> EXERCISE:
From the first line of the data through the line containing "p = WX(px, py, X); return (p.y, p.z)", return each line exactly.

> MATERIAL PROVIDED:
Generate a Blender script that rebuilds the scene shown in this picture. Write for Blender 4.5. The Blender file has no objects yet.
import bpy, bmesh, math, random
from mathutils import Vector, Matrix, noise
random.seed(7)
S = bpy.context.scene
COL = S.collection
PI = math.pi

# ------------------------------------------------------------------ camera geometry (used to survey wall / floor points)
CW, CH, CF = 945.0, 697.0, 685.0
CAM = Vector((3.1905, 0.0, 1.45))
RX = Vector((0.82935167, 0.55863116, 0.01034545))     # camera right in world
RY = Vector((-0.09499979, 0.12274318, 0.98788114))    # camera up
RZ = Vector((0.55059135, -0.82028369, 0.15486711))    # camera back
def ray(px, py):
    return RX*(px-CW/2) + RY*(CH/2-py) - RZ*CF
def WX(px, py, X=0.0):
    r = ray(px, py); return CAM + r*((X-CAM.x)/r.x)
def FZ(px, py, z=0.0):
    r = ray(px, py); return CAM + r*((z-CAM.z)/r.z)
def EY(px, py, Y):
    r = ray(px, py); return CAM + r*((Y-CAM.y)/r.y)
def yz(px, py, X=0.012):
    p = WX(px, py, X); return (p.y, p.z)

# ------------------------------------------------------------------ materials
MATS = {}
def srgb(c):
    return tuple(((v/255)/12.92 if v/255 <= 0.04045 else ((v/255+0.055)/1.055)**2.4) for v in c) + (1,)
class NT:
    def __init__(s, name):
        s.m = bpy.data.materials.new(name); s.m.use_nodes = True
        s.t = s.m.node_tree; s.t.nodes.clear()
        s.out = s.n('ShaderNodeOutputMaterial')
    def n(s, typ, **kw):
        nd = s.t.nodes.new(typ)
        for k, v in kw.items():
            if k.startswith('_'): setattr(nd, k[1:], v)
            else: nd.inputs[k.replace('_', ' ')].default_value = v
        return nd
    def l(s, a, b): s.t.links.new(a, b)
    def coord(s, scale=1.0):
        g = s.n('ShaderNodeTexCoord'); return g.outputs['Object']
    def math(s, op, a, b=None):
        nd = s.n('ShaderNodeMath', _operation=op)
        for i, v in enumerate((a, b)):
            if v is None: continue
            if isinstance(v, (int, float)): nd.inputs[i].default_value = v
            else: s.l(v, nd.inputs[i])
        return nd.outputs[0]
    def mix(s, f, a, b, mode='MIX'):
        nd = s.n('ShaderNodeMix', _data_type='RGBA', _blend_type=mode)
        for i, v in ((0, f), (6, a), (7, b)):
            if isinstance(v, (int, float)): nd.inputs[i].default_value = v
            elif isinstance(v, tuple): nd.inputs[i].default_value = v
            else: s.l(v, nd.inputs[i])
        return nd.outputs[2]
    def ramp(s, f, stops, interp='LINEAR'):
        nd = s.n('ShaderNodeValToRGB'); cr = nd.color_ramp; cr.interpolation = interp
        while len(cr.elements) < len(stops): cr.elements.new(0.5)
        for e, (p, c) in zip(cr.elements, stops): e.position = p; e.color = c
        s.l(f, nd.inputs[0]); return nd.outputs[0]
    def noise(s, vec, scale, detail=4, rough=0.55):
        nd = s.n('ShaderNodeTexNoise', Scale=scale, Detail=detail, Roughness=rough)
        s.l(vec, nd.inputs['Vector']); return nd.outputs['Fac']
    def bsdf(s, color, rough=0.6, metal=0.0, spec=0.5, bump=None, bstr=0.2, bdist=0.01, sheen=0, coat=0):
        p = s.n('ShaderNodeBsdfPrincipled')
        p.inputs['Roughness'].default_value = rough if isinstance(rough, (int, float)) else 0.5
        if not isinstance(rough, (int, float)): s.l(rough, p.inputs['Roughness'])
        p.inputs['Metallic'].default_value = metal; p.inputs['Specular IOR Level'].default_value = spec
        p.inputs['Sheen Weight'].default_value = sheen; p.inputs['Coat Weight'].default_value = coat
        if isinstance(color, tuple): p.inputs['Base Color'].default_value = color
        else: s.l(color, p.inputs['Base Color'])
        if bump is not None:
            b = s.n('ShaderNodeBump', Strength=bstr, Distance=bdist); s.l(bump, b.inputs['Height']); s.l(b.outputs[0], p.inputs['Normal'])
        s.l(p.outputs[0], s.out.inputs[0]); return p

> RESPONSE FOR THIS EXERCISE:
Generate a Blender script that rebuilds the scene shown in this picture. Write for Blender 4.5. The Blender file has no objects yet.
import bpy, bmesh, math, random
from mathutils import Vector, Matrix, noise
random.seed(7)
S = bpy.context.scene
COL = S.collection
PI = math.pi

# ------------------------------------------------------------------ camera geometry (used to survey wall / floor points)
CW, CH, CF = 945.0, 697.0, 685.0
CAM = Vector((3.1905, 0.0, 1.45))
RX = Vector((0.82935167, 0.55863116, 0.01034545))     # camera right in world
RY = Vector((-0.09499979, 0.12274318, 0.98788114))    # camera up
RZ = Vector((0.55059135, -0.82028369, 0.15486711))    # camera back
def ray(px, py):
    return RX*(px-CW/2) + RY*(CH/2-py) - RZ*CF
def WX(px, py, X=0.0):
    r = ray(px, py); return CAM + r*((X-CAM.x)/r.x)
def FZ(px, py, z=0.0):
    r = ray(px, py); return CAM + r*((z-CAM.z)/r.z)
def EY(px, py, Y):
    r = ray(px, py); return CAM + r*((Y-CAM.y)/r.y)
def yz(px, py, X=0.012):
    p = WX(px, py, X); return (p.y, p.z)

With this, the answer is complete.